Vertical land movementHow do you measure vertical movement along our ever-changing coastline?

Our Changing Landscape

The rise and fall of our coastline has a direct impact on local sea level. Measuring this movement is not as simple as it sounds. GNS Science found a way, creating our first map of vertical land movement.

Overview

It’s harder than you think to measure the rise and fall of our coastline. The Earth is changing shape as the last great ice sheets retreat. We live on a plate boundary where one plate is diving under another, changing coastlines and causing earthquakes. Traditional methods such as tide gauges simply aren’t enough.

While rising coastal land may lessen the effects of sea-level rise on coastal communities and infrastructure, it’s more complex than that, because vertical movement also involves land going down. For example, we have low-lying areas where we often pump out water for farming, industry, houses and airports. These areas are at risk with vertical land movement.

This project aimed to

  • Create New Zealand’s first continuous map of vertical land movement (VLM) around our 15,000 km-long coastline
  • Provide geological estimates of VLM to predict future changes in our coastline because what happens in the past can help us forecast the future

To achieve these aims, our objectives were to

  • Combine spaceborne, geodetic observations from Interferometric Synthetic Aperture Radar (InSAR) and Global Navigation Satellite Systems (GNSS) to increase both the spatial extent and density of VLM estimates around the entire coastline
  • Obtain historical InSAR images acquired by the European Space Agency’s Envisat satellite between 2003 and 2011, which minimised the influence of some of the larger earthquakes since 2009

The project

What is happening to our coastline and why?

Earth’s land surface changed shape with the recession of the last ice sheets.

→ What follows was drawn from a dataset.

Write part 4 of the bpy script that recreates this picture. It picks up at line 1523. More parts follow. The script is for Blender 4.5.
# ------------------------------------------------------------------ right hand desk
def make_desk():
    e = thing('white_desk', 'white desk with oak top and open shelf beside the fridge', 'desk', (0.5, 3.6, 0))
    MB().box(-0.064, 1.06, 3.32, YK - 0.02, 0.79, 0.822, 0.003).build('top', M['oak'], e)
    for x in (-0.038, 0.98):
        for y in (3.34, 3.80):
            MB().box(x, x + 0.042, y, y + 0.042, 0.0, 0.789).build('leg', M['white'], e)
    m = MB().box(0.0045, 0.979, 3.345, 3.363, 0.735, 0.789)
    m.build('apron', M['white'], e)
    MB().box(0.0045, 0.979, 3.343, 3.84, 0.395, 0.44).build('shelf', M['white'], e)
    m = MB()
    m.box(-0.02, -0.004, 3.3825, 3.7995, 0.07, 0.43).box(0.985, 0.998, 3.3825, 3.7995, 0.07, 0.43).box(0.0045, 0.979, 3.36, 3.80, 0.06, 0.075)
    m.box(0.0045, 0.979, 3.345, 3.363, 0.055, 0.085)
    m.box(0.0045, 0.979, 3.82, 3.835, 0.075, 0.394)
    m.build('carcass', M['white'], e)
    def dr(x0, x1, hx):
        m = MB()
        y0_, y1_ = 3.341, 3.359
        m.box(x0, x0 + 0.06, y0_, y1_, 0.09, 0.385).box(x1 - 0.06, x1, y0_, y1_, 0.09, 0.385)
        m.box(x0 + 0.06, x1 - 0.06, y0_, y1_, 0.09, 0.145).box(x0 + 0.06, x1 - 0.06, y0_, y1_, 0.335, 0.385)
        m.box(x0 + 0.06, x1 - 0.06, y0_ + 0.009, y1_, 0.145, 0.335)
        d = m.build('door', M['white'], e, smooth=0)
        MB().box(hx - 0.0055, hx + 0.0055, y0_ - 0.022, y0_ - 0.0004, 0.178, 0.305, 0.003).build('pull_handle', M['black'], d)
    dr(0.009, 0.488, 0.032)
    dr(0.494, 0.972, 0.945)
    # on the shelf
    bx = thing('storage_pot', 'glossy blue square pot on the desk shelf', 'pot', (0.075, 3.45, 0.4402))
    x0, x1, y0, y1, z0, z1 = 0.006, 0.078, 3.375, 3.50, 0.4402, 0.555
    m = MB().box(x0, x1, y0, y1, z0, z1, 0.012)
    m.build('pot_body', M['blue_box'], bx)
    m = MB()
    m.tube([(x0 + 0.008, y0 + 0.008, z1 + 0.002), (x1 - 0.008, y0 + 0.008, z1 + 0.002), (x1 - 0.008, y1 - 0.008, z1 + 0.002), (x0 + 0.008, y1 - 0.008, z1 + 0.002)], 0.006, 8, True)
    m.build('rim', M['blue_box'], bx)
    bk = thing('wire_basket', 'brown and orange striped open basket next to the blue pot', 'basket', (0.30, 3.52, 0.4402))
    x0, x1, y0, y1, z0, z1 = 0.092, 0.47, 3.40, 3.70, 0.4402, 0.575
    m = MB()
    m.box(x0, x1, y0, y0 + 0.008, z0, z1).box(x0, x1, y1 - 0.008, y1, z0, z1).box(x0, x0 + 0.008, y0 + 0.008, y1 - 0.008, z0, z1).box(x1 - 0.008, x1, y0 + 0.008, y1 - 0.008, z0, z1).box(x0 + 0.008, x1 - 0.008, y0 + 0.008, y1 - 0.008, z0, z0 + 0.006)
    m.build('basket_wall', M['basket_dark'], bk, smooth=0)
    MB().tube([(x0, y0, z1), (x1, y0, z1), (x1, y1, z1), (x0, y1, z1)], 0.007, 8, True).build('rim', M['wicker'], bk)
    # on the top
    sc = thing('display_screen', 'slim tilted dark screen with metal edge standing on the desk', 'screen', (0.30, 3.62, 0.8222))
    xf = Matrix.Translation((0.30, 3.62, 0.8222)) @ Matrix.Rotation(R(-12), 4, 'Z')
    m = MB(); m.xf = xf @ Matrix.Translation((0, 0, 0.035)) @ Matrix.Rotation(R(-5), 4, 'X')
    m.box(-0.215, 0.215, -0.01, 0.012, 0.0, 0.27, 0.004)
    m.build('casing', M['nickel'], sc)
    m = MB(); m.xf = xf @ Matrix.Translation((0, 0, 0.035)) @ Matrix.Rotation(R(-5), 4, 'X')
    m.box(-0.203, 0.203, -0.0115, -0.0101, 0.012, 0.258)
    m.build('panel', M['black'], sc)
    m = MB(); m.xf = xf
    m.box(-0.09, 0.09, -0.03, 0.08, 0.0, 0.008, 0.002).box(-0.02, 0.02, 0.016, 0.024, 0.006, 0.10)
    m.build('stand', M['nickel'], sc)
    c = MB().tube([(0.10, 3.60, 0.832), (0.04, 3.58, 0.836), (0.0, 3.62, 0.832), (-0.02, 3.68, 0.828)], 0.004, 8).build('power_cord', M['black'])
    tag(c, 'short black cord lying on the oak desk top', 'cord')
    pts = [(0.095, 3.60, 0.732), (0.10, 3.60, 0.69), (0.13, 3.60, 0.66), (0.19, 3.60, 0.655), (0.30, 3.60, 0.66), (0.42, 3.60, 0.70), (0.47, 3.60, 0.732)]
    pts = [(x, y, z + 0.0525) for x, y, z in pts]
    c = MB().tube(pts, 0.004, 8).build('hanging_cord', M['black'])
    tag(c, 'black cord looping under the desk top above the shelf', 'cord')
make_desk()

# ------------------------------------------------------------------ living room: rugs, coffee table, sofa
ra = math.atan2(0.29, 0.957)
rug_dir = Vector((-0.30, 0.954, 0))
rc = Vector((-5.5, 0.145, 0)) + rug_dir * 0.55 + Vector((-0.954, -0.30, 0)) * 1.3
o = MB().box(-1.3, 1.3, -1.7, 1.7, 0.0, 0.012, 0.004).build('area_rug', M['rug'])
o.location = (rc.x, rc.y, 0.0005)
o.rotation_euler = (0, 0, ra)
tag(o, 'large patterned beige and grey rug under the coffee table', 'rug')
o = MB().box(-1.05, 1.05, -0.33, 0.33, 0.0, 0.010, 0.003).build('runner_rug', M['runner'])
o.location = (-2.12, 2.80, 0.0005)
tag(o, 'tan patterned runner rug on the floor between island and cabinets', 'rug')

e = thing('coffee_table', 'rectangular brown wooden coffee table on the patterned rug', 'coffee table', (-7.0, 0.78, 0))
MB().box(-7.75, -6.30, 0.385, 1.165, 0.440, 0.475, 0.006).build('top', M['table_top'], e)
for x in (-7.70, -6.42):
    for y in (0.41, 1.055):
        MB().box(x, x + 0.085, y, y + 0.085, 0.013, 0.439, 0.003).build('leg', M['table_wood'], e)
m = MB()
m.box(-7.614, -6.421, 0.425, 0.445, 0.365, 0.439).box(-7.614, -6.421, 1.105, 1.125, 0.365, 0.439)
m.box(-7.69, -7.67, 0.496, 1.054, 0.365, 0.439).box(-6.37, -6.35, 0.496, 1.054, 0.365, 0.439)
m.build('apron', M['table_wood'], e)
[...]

Land that carried the bulk of those sheets is rising, including much of the Northern Hemisphere, Antarctica’s continental shelves and our South Island. Technically, this is glacial isostatic adjustment (GIA).

The vertical position of our coastlines is also changing thanks to living on a plate boundary. Satellites show that parts of our coast are rising by 1 cm a year and others sinking by up to 5 mm a year.

Conventional methods to measure vertical movement along our 15,000km-long coastline is near impossible. You need satellites – in this case, InSAR and GNSS, which provide spaceborne geodetic observations.

GNSS helps accurately determine vertical and lateral movement at sites along our coast, but it doesn’t include many other regions of interest, such as coastal deltas and sedimentary basins where urban areas are often located.  However, when we combine GNSS and InSAR, we get an almost continuous estimate of VLM around our coastline. It’s so accurate that we can detect millimetre-sized surface displacements.

Subsidence and low-lying areas

Subsidence (or "sinking") often happens in low-lying areas, deep-seated sedimentary basis or deltas usually filled with soft sediment. This sinking can be accelerated when we pump out water to use the land for farming, industry, housing or airports. As you’d expect, these regions are the most susceptible to sea-level rise – and we have plenty of them. The Waikato coast, Hauraki Plains, mid to lower eastern North Island, Marlborough, Nelson, Wellington and Dunedin are regions where sea-level rise will happen faster.

What we found

We created the first VLM map of our coastline using historical InSAR images acquired by the European Space Agency’s Envisat satellite between 2003 and 2011. This early data is important, as it minimises the influence of some of the larger earthquakes since 2009. 

We measured the amount of VLM using global positioning satellite technology and radar systems mounted on Earth-observing satellites such as Envisat and Sentinel. We now know that parts of our coast are rising at a rate of 1 cm every year and others are sinking by as much as 5 mm per year.

The estimated vertical rates show large variability around the country resulting from volcanic, tectonic and anthropogenic (human) sources.

  • Along the east coast of the North Island, there is evidence of extensive subsidence of up to about 5mm-1 per year with a general increase in magnitude from north to south. This can be largely attributed to the ongoing subduction of the Pacific Plate beneath the North Island.
  • Across the Bay of Plenty, there is an approximately 30 km-long region of uplift that reached 10mm-1 per year over the observation period. This has been associated with the 2005-2009 Matata earthquake swarm, with a drop in uplift rates after this date.
  • The top of the South Island, north of Kaikōura, shows subsidence of 2-3 mm-1 per year. However, this area was dramatically uplifted during the 2016 quake.

With the additional complexity of earthquake events such as Matata and Kaikōura, which can distort readings, estimating the evolution of coastal VLM poses an ongoing problem.

Why this is important

VLM may lessen the effects of sea-level rise on coastal communities and infrastructure. If we eliminate present-day earthquake-cycle deformation, we can use geological estimates of VLM to predict future changes.

Regions such as the Hikurangi subduction have strong earthquake-cycle events resulting in VLM, and this may help us forecast motion in the next few decades.